-- DATASET SECTION --
____________

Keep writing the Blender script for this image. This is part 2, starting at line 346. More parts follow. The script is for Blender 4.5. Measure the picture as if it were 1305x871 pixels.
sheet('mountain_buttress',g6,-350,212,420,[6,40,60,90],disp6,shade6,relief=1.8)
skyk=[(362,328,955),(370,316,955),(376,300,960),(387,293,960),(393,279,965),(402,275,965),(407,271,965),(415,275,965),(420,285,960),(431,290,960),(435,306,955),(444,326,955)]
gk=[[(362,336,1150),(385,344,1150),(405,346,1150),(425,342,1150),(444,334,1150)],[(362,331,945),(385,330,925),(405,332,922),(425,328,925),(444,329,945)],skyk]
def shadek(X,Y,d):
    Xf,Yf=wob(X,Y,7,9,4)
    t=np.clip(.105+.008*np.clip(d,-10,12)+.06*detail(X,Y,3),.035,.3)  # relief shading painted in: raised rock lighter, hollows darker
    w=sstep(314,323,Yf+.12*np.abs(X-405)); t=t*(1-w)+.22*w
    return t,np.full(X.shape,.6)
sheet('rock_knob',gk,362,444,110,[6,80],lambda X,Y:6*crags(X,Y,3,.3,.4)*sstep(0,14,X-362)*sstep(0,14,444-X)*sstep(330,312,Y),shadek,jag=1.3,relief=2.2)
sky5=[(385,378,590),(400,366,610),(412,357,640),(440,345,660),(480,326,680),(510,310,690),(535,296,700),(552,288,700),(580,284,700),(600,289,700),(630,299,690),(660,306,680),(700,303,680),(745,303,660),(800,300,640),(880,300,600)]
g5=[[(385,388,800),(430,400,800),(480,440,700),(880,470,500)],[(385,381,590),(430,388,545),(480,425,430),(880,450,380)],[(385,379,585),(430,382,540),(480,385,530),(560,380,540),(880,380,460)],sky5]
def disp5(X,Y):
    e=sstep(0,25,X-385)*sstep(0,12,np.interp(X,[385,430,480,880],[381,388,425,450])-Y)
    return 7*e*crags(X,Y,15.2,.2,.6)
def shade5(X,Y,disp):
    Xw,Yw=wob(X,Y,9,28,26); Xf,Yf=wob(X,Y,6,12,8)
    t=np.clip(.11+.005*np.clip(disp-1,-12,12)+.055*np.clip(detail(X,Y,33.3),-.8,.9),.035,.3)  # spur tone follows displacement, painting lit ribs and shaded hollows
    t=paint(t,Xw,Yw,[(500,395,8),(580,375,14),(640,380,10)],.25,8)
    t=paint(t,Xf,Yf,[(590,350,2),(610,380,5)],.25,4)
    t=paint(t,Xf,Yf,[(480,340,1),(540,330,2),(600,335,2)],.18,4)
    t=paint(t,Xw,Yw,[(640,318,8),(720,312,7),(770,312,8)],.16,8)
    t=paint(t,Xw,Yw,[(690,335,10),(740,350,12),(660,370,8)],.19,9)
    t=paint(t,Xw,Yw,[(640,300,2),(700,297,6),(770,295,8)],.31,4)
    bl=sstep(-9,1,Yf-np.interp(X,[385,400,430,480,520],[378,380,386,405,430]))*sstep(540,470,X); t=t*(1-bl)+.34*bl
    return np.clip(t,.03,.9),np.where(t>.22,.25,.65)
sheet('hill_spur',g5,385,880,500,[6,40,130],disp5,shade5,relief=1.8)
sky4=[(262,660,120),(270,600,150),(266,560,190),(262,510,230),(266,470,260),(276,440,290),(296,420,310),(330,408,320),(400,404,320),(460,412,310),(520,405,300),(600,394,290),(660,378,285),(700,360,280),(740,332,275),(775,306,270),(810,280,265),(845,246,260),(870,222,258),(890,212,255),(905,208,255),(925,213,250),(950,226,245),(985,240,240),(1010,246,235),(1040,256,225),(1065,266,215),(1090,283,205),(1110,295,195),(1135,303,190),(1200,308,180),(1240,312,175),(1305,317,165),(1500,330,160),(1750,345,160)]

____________

-- DIRECTIONS --
Quote the data above in full, changing nothing.

-- TASK RESULT --
Keep writing the Blender script for this image. This is part 2, starting at line 346. More parts follow. The script is for Blender 4.5. Measure the picture as if it were 1305x871 pixels.
sheet('mountain_buttress',g6,-350,212,420,[6,40,60,90],disp6,shade6,relief=1.8)
skyk=[(362,328,955),(370,316,955),(376,300,960),(387,293,960),(393,279,965),(402,275,965),(407,271,965),(415,275,965),(420,285,960),(431,290,960),(435,306,955),(444,326,955)]
gk=[[(362,336,1150),(385,344,1150),(405,346,1150),(425,342,1150),(444,334,1150)],[(362,331,945),(385,330,925),(405,332,922),(425,328,925),(444,329,945)],skyk]
def shadek(X,Y,d):
    Xf,Yf=wob(X,Y,7,9,4)
    t=np.clip(.105+.008*np.clip(d,-10,12)+.06*detail(X,Y,3),.035,.3)  # relief shading painted in: raised rock lighter, hollows darker
    w=sstep(314,323,Yf+.12*np.abs(X-405)); t=t*(1-w)+.22*w
    return t,np.full(X.shape,.6)
sheet('rock_knob',gk,362,444,110,[6,80],lambda X,Y:6*crags(X,Y,3,.3,.4)*sstep(0,14,X-362)*sstep(0,14,444-X)*sstep(330,312,Y),shadek,jag=1.3,relief=2.2)
sky5=[(385,378,590),(400,366,610),(412,357,640),(440,345,660),(480,326,680),(510,310,690),(535,296,700),(552,288,700),(580,284,700),(600,289,700),(630,299,690),(660,306,680),(700,303,680),(745,303,660),(800,300,640),(880,300,600)]
g5=[[(385,388,800),(430,400,800),(480,440,700),(880,470,500)],[(385,381,590),(430,388,545),(480,425,430),(880,450,380)],[(385,379,585),(430,382,540),(480,385,530),(560,380,540),(880,380,460)],sky5]
def disp5(X,Y):
    e=sstep(0,25,X-385)*sstep(0,12,np.interp(X,[385,430,480,880],[381,388,425,450])-Y)
    return 7*e*crags(X,Y,15.2,.2,.6)
def shade5(X,Y,disp):
    Xw,Yw=wob(X,Y,9,28,26); Xf,Yf=wob(X,Y,6,12,8)
    t=np.clip(.11+.005*np.clip(disp-1,-12,12)+.055*np.clip(detail(X,Y,33.3),-.8,.9),.035,.3)  # spur tone follows displacement, painting lit ribs and shaded hollows
    t=paint(t,Xw,Yw,[(500,395,8),(580,375,14),(640,380,10)],.25,8)
    t=paint(t,Xf,Yf,[(590,350,2),(610,380,5)],.25,4)
    t=paint(t,Xf,Yf,[(480,340,1),(540,330,2),(600,335,2)],.18,4)
    t=paint(t,Xw,Yw,[(640,318,8),(720,312,7),(770,312,8)],.16,8)
    t=paint(t,Xw,Yw,[(690,335,10),(740,350,12),(660,370,8)],.19,9)
    t=paint(t,Xw,Yw,[(640,300,2),(700,297,6),(770,295,8)],.31,4)
    bl=sstep(-9,1,Yf-np.interp(X,[385,400,430,480,520],[378,380,386,405,430]))*sstep(540,470,X); t=t*(1-bl)+.34*bl
    return np.clip(t,.03,.9),np.where(t>.22,.25,.65)
sheet('hill_spur',g5,385,880,500,[6,40,130],disp5,shade5,relief=1.8)
sky4=[(262,660,120),(270,600,150),(266,560,190),(262,510,230),(266,470,260),(276,440,290),(296,420,310),(330,408,320),(400,404,320),(460,412,310),(520,405,300),(600,394,290),(660,378,285),(700,360,280),(740,332,275),(775,306,270),(810,280,265),(845,246,260),(870,222,258),(890,212,255),(905,208,255),(925,213,250),(950,226,245),(985,240,240),(1010,246,235),(1040,256,225),(1065,266,215),(1090,283,205),(1110,295,195),(1135,303,190),(1200,308,180),(1240,312,175),(1305,317,165),(1500,330,160),(1750,345,160)]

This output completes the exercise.